(Scene modeling code data)

-=-=-

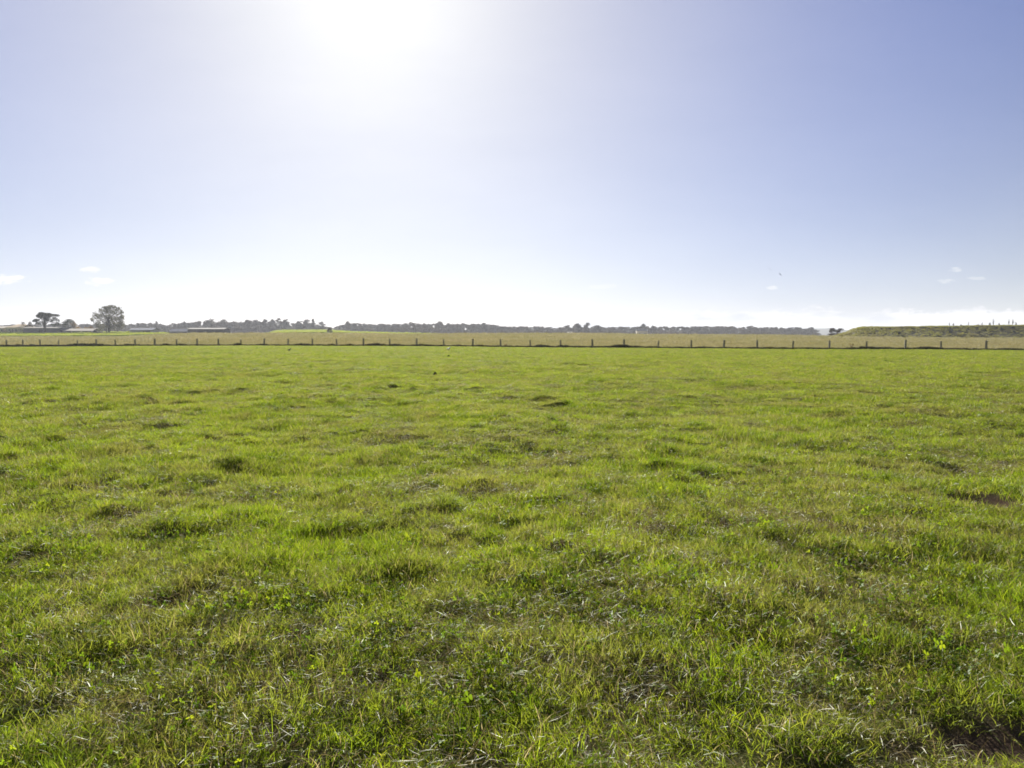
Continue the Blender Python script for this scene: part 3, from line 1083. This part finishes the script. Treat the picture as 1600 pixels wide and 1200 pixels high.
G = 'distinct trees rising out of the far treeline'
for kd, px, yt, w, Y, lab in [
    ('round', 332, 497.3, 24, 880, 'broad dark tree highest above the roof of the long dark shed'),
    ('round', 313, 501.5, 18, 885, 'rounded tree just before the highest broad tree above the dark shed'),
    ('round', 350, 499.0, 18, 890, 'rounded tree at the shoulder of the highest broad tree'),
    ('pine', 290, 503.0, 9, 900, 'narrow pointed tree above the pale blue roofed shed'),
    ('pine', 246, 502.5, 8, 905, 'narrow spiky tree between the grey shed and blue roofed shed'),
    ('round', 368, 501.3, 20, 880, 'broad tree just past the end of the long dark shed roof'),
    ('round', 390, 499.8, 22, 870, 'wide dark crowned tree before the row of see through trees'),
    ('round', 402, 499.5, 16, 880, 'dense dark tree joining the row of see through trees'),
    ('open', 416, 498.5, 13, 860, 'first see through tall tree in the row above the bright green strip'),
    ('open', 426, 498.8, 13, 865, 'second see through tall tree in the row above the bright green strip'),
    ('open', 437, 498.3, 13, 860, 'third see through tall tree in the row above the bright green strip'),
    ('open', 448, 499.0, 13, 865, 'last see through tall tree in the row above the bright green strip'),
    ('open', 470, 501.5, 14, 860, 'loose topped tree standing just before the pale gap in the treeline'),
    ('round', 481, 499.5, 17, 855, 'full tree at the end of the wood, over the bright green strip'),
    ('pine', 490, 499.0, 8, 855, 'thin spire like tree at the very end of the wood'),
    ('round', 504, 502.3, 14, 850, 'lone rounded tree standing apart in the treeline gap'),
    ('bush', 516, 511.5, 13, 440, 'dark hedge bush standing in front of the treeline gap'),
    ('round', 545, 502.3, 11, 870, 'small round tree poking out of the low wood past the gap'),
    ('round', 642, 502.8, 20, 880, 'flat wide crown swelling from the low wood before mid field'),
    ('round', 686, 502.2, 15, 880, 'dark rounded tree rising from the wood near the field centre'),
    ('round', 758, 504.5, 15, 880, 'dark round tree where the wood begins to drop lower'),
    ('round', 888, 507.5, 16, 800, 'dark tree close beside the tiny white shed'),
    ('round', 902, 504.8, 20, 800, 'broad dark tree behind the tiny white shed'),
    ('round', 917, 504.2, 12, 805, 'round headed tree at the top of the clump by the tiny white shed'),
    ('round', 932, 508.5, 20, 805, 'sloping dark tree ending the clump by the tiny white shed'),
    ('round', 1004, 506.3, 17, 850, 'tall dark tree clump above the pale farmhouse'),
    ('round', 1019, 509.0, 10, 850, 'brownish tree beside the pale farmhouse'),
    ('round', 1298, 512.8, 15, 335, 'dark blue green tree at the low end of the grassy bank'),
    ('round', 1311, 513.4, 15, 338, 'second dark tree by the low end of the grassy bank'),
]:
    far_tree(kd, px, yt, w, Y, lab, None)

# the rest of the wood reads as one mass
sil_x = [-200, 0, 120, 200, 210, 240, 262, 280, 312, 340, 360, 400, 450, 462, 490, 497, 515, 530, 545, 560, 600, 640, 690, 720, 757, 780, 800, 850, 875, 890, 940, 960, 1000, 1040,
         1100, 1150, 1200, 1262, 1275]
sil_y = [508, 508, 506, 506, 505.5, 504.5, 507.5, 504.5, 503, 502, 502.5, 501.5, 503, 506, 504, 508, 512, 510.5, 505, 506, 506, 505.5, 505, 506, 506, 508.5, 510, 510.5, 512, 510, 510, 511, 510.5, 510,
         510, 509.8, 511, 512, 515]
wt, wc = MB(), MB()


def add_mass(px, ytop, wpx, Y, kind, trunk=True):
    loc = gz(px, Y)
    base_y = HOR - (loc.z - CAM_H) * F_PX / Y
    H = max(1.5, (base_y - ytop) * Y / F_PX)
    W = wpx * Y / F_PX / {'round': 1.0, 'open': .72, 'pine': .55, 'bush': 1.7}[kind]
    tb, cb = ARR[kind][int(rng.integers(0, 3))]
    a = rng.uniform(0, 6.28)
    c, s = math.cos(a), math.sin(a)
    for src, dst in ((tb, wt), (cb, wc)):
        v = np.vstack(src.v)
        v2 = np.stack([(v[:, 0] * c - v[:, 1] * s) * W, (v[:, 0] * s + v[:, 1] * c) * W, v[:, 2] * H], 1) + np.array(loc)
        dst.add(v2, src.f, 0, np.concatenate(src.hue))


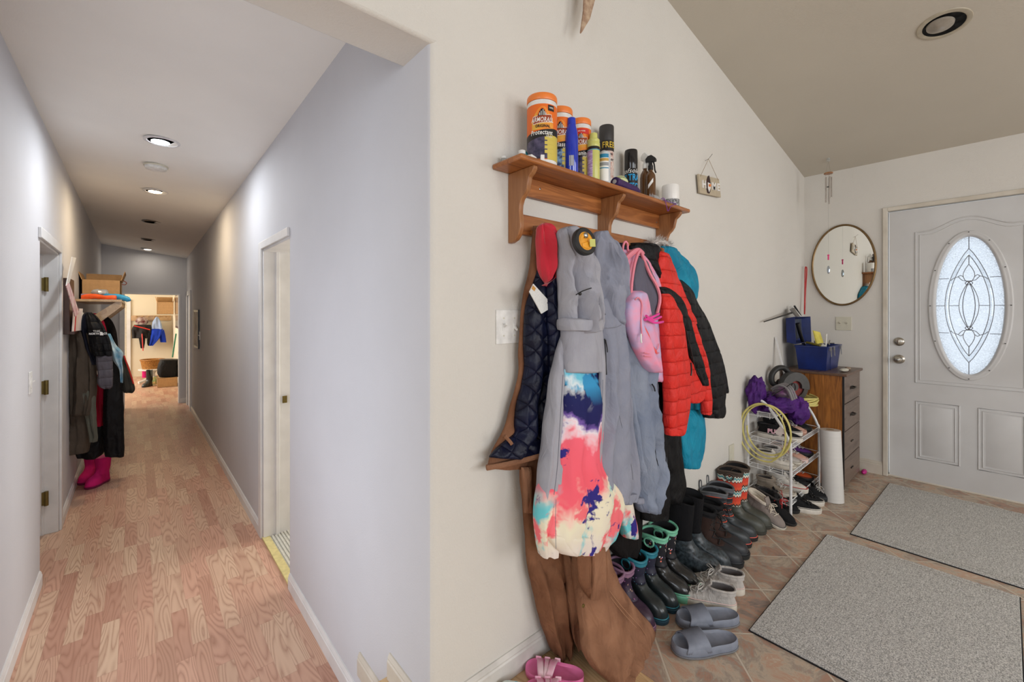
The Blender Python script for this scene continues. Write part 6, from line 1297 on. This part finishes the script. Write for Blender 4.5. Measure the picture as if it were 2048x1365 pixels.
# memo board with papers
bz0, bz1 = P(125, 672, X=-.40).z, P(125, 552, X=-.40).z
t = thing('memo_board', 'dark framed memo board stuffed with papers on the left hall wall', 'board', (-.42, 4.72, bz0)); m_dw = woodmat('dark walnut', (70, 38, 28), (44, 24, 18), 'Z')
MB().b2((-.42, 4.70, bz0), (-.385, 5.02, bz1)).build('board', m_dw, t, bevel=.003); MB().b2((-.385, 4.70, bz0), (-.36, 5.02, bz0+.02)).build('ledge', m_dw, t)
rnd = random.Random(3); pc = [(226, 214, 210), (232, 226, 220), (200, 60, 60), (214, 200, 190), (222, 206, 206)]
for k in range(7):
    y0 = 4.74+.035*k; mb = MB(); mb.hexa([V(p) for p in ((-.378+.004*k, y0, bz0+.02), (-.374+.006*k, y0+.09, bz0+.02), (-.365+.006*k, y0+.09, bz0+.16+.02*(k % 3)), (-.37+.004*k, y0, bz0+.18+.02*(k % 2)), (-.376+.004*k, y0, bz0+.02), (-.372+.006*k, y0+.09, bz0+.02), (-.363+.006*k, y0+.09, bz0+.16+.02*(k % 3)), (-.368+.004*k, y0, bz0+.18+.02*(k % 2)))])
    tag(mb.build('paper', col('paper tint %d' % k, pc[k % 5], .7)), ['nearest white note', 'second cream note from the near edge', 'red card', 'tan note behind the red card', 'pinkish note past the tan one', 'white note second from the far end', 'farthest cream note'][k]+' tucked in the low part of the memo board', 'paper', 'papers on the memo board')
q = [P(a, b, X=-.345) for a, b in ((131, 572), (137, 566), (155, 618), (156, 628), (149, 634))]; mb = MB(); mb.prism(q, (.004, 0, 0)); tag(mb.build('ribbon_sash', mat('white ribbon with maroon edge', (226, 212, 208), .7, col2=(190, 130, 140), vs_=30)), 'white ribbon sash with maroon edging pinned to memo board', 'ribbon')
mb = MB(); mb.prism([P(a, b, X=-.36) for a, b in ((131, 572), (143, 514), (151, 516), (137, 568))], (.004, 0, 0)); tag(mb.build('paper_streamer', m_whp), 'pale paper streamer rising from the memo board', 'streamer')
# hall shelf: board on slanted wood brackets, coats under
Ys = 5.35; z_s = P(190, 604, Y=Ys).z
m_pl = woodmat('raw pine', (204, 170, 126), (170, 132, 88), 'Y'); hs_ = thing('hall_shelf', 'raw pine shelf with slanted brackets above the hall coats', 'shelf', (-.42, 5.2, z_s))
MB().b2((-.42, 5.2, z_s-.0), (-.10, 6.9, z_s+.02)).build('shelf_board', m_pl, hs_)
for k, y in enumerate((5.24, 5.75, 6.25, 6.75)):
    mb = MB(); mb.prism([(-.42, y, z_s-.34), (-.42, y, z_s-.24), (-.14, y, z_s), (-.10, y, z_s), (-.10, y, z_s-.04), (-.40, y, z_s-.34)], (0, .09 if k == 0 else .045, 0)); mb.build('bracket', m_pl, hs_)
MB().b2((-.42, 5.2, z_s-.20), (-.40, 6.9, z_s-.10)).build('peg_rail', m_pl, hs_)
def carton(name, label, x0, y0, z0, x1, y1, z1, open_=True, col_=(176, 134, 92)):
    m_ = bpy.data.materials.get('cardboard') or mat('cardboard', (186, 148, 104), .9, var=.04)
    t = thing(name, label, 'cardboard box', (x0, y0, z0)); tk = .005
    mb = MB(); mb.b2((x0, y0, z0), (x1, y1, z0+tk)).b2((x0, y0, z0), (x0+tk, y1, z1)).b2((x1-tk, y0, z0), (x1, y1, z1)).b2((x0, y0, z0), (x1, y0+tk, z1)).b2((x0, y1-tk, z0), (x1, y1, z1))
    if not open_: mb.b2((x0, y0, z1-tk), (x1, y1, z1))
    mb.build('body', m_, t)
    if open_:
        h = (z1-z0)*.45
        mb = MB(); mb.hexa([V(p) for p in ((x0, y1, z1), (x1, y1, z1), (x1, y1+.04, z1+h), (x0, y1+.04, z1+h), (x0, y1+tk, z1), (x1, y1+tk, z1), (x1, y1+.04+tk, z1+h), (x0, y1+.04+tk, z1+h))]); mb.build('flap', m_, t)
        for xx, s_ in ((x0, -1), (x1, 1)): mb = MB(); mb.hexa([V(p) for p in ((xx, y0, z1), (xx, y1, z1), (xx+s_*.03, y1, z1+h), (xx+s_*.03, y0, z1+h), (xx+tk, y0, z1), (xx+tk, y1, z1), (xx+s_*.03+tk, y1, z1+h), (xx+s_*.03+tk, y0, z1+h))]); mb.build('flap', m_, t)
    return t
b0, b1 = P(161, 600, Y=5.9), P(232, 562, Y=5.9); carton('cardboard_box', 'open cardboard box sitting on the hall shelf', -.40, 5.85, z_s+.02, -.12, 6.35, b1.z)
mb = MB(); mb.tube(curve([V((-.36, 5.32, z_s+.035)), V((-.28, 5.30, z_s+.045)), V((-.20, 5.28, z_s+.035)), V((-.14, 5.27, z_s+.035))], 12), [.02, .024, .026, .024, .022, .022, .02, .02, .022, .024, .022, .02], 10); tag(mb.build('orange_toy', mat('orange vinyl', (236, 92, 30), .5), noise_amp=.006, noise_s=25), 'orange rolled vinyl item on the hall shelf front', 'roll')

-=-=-

**WORK REQUIRED**
Pick out the lines containing the string "picture".

**THE SOLUTION**
Continue the Blender Python script for this scene: part 3, from line 1083. This part finishes the script. Treat the picture as 1600 pixels wide and 1200 pixels high.
The Blender Python script for this scene continues. Write part 6, from line 1297 on. This part finishes the script. Write for Blender 4.5. Measure the picture as if it were 2048x1365 pixels.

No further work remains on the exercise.